Yelp Swings to Loss, But Revenue Jumps 40% (Wall Street Journal)
Yelp reported another quarterly loss on sharply higher costs as the company tries to revamp operations. But revenue jumped 40 percent, topping projections, bolstered by a 36 percent increase in revenue from local advertising. (Subscription required)

Amazon Brings Ecommerce to Fire TV and Prepares to Launch Its Own Shopping Channel (GeekWire)
Amazon has quietly rolled out ecommerce functionality on its Fire TV devices, the first step in a broader plan to integrate online shopping and product placement into the on-screen television experience. The test began two weeks ago, and is so far performing above expectations.

The Privatization of Local Search (Street Fight)
Damian Rollison: Local search takes place across services that are proprietary and dedicated toward earning revenue for the companies that run them. But that doesn’t preclude us from thinking of local search as a kind of public utility whose objective is to provide accurate and consistent information. That means treating local listings primarily as a public good, not a business. Paid placement inevitably turns listings into a form of advertisement, and portals that go that route will end up driving users to their competitors.

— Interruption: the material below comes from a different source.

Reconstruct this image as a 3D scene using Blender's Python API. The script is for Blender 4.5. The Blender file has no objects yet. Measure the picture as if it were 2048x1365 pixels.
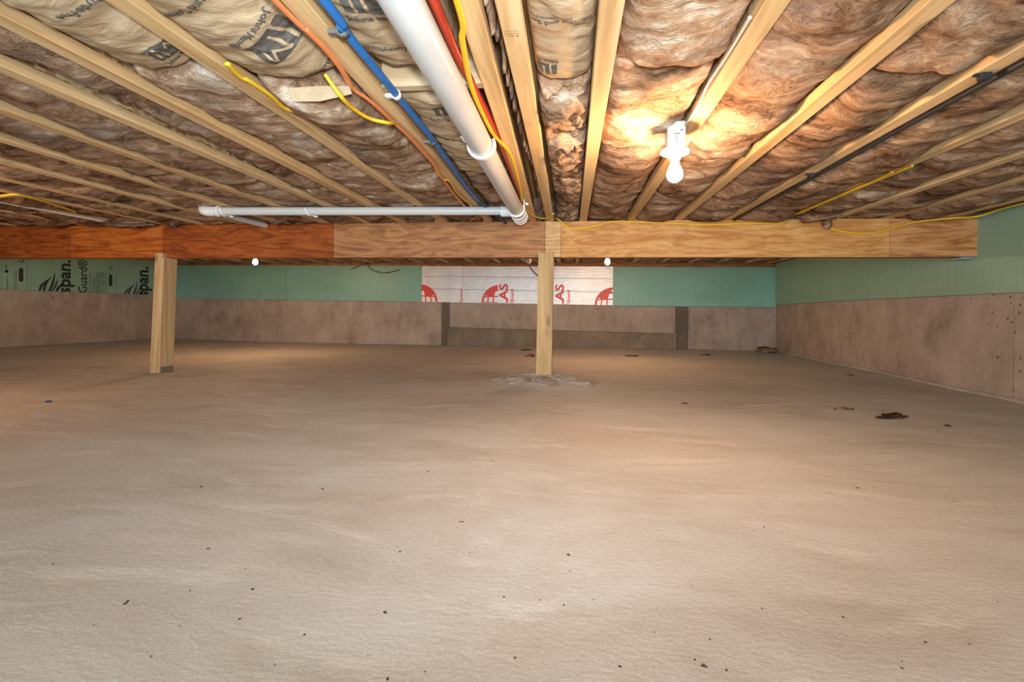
import bpy, bmesh, math, random
from mathutils import Vector, Matrix, noise
random.seed(7)
S = bpy.context.scene
COL = S.collection

# ------------------------------------------------------------------ camera, light, exposure
F_PX = 1038.0; YAW = math.atan(119/F_PX); ROLL = 0.01; CZ = 0.525; PX, PY = 1024.0, 616.8
cam = bpy.data.cameras.new('camera'); co = bpy.data.objects.new('camera', cam); COL.objects.link(co)
cam.sensor_width = 36.0; cam.lens = F_PX/2048*36.0
cam.shift_y = -(682.5-PY)/2048
cam.clip_start = 0.02
co.matrix_world = Matrix.Translation((0, 0, CZ)) @ Matrix.Rotation(YAW, 4, 'Z') @ Matrix.Rotation(math.pi/2, 4, 'X') @ Matrix.Rotation(ROLL, 4, 'Z')
S.camera = co
w = bpy.data.worlds.new('world'); S.world = w; w.use_nodes = True
w.node_tree.nodes['Background'].inputs[0].default_value = (0.8, 0.85, 0.9, 1); w.node_tree.nodes['Background'].inputs[1].default_value = 0.02
S.view_settings.view_transform = 'Standard'; S.view_settings.look = 'None'
S.view_settings.gamma = 1.0; S.view_settings.use_curve_mapping = False
S.view_settings.exposure = 0.18

def area(name, loc, target, sx, sy, power, color):
    l = bpy.data.lights.new(name, 'AREA'); l.shape = 'RECTANGLE'; l.size = sx; l.size_y = sy; l.energy = power; l.color = color
    o = bpy.data.objects.new(name, l); COL.objects.link(o); o.location = loc
    o.rotation_euler = (Vector(target)-Vector(loc)).to_track_quat('-Z', 'Y').to_euler()
    return o
# added fill light behind the camera, evens out the falloff; no opening there
area('rear_fill', (-0.25, -2.2, 0.6), (-0.25, 4, 0.62), 2.8, 1.0, 185, (0.68, 0.88, 1.0))
# photographer's flash on top of the camera, zoomed forward
fl = bpy.data.lights.new('camera_flash', 'SPOT'); fl.energy = 132; fl.spot_size = math.radians(112); fl.spot_blend = 1.0; fl.shadow_soft_size = 0.05; fl.color = (0.88, 0.96, 1.0)
fo = bpy.data.objects.new('camera_flash', fl); COL.objects.link(fo); fo.location = (0.03, -0.05, 0.66)
fo.rotation_euler = (Vector((-0.5, 4, 1.45))-Vector(fo.location)).to_track_quat('-Z', 'Y').to_euler()
BULB_W = 720.0     # emission strength of a lit bulb

# ------------------------------------------------------------------ geometry of the place
JB = 1.21          # underside of joists
JT = 1.445         # top of joists
FZ = -0.055        # floor
XR, XL, YF, YB = 2.92, -6.75, 7.82, -2.6
BY = 4.08          # beam face

def ray(x, y):
    u, v = x-PX, y-PY
    c, s = math.cos(ROLL), math.sin(ROLL)
    u, v = c*u+s*v, -s*u+c*v
    a, b, d = u/F_PX, 1.0, -v/F_PX
    ct, st = math.cos(YAW), math.sin(YAW)
    return a*ct-b*st, a*st+b*ct, d
def onz(x, y, z):
    r = ray(x, y); t = (z-CZ)/r[2]; return Vector((r[0]*t, r[1]*t, z))
def onY(x, y, Y):
    r = ray(x, y); t = Y/r[1]; return Vector((r[0]*t, Y, CZ+r[2]*t))
def onX(x, y, X):
    r = ray(x, y); t = X/r[0]; return Vector((X, r[1]*t, CZ+r[2]*t))

# ------------------------------------------------------------------ helpers
class MB:
    def __init__(s): s.v = []; s.f = []; s.sm = []
    def add(s, vs, fs, smooth=False):
        b = len(s.v); s.v += [tuple(v) for v in vs]
        for f in fs: s.f.append(tuple(b+i for i in f)); s.sm.append(smooth)
    def box(s, x0, x1, y0, y1, z0, z1, bev=0.0):
        if bev <= 0:
            s.add([(x0,y0,z0),(x1,y0,z0),(x1,y1,z0),(x0,y1,z0),(x0,y0,z1),(x1,y0,z1),(x1,y1,z1),(x0,y1,z1)],
                  [(0,3,2,1),(4,5,6,7),(0,1,5,4),(1,2,6,5),(2,3,7,6),(3,0,4,7)]); return
        bm = bmesh.new(); bmesh.ops.create_cube(bm, size=1)
        for v in bm.verts:
            v.co = Vector(((x0+x1)/2+v.co.x*(x1-x0), (y0+y1)/2+v.co.y*(y1-y0), (z0+z1)/2+v.co.z*(z1-z0)))
        bmesh.ops.bevel(bm, geom=bm.edges[:], offset=bev, segments=1, affect='EDGES')
        bm.verts.index_update()
        s.add([v.co for v in bm.verts], [[v.index for v in f.verts] for f in bm.faces]); bm.free()
    def prism(s, pts, y0, y1, axis='Y'):
        # pts: polygon in the plane across the axis, swept from y0 to y1
        n = len(pts)
        def P(p, t): return {'Y': (p[0], t, p[1]), 'X': (t, p[0], p[1]), 'Z': (p[0], p[1], t)}[axis]
        s.add([P(p, y0) for p in pts]+[P(p, y1) for p in pts],
              [tuple(range(n))[::-1], tuple(range(n, 2*n))]+[(i, (i+1) % n, n+(i+1) % n, n+i) for i in range(n)])
    def tube(s, pts, r, n=12, caps=True, flat=1.0, up=Vector((0, 0, 1))):
        pts = [Vector(p) for p in pts]; rs = r if isinstance(r, (list, tuple)) else [r]*len(pts)
        vs, fs = [], []
        for i, p in enumerate(pts):
            t = (pts[min(i+1, len(pts)-1)]-pts[max(i-1, 0)]).normalized()
            a = t.cross(up)
            if a.length < 1e-4: a = t.cross(Vector((1, 0, 0)))
            a.normalize(); b = a.cross(t).normalized()
            for k in range(n):
                th = 2*math.pi*k/n
                vs.append(p+a*(rs[i]*math.cos(th))+b*(rs[i]*flat*math.sin(th)))
        for i in range(len(pts)-1):
            for k in range(n):
                fs.append((i*n+k, i*n+(k+1) % n, (i+1)*n+(k+1) % n, (i+1)*n+k))
        s.add(vs, fs, True)
        if caps:
            s.add(vs[:n], [tuple(range(n))[::-1]]); s.add(vs[-n:], [tuple(range(n))])
    def lathe(s, prof, c, axis=Vector((0, 0, 1)), n=20, caps=True):
        axis = axis.normalized(); a = axis.orthogonal().normalized(); b = axis.cross(a); c = Vector(c)
        vs, fs = [], []
        for h, r in prof:
            for k in range(n):
                th = 2*math.pi*k/n
                vs.append(c+axis*h+a*(r*math.cos(th))+b*(r*math.sin(th)))
        for i in range(len(prof)-1):
            for k in range(n):
                fs.append((i*n+k, i*n+(k+1) % n, (i+1)*n+(k+1) % n, (i+1)*n+k))
        s.add(vs, fs, True)
        if caps:
            s.add(vs[:n], [tuple(range(n))[::-1]]); s.add(vs[-n:], [tuple(range(n))])
    def build(s, name, mat, parent=None, origin=None):
        o0 = Vector(origin) if origin is not None else Vector((0, 0, 0))
        me = bpy.data.meshes.new(name)
        me.from_pydata([tuple(Vector(v)-o0) for v in s.v], [], s.f)
        me.polygons.foreach_set('use_smooth', s.sm)
        me.materials.append(mat); me.update()
        return put(name, me, parent, o0)
def put(name, me, parent=None, loc=(0, 0, 0)):
    o = bpy.data.objects.new(name, me); COL.objects.link(o)
    if parent is not None:
        o.parent = parent; o.location = Vector(loc)-world_of(parent)
    else: o.location = loc
    return o
def world_of(o):
    v = Vector(o.location)
    while o.parent is not None:
        o = o.parent; v = v+Vector(o.location)
    return v
def empty(name, loc):
    o = bpy.data.objects.new(name, None); COL.objects.link(o); o.location = loc; o.empty_display_size = .05; return o
def tag(o, label, cat, group=None):
    o['label'] = label; o['category'] = cat
    if group: o['group'] = group
    return o
def struct(o, label=None):
    o['kind'] = 'structure'
    if label: o['label'] = label
    return o
def centre(mb):
    xs, ys, zs = zip(*mb.v); return Vector(((min(xs)+max(xs))/2, (min(ys)+max(ys))/2, min(zs)))
def spline(pts, n=8):
    pts = [Vector(p) for p in pts]; out = []
    for i in range(len(pts)-1):
        p0, p1, p2, p3 = pts[max(i-1, 0)], pts[i], pts[i+1], pts[min(i+2, len(pts)-1)]
        for k in range(n):
            t = k/n
            out.append(0.5*((2*p1)+(p2-p0)*t+(2*p0-5*p1+4*p2-p3)*t*t+(3*p1-p0-3*p2+p3)*t**3))
    out.append(pts[-1]); return out
def sst(a, b, x):
    t = max(0, min(1, (x-a)/(b-a))); return t*t*(3-2*t)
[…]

New Mobile Search Startup Focuses on Apps (New York Times)
Years ago, Vinod Khosla almost bought Google for under $1 million, when it was still basically a research project. Now Khosla is taking another crack at search, backing a mobile search engine called Relcy. The startup, which is focused on apps with an associated action like watching a movie, has been developing its technology for two years but became available to the public Wednesday.

6 Full-Service Social Media Management Firms (Street Fight)
Small business owners have a reputation for being do-it-yourselfers, particularly when it comes to marketing and advertising. But with social spending on the rise, more of those business owners seem to be saying that if they want social media marketing done right, they need a professional to handle the job. Here are six full-service firms operating in the space right now.

Google AdWords Turns 15: A Look Back at the Origins of a $60 Billion Business (Search Engine Land)
AdWords, 15 years old this month, indisputably changed the trajectory of online advertising with its self-serve keyword bidding system and propelled Google to become the multi-billion-dollar business that is now the cornerstone of the holding company Alphabet.

Customers of Dead House-Cleaning Startup Homejoy Are Being Funneled to a Copycat Site (Business Insider)
Homejoy, the cleaning startup that shuttered its doors in August, has apparently awoken from the grave to email its customers about a new partner called Fly Maids, a new company that Homejoy co-founder Aaron Cheung is launching. After a user posted about being taken back to his Homejoy account through Fly Maids, Cheung apologized for using the data he says he acquired from his old company.

Startup Mapbox Makes Big Satellite Imagery Buy to Take on Google, Here Maps (Recode)
Ever search for something on Pinterest in a particular city? Check in on Foursquare? Beneath those apps is a mapping technology layer that enables the app to know precisely where it is. The company behind that layer, Mapbox, just got much better maps, acquiring three million square kilometers of the highest resolution satellite imagery available.

Google vs. the German Car Engineer (Politico)
VW’s “Dieselgate” is not the biggest threat to the future of the proud German auto industry. Silicon Valley is. Germany’s cultural sensitivities about data privacy make for a minefield for German carmakers, possibly stalling their ability to keep pace with their American rivals.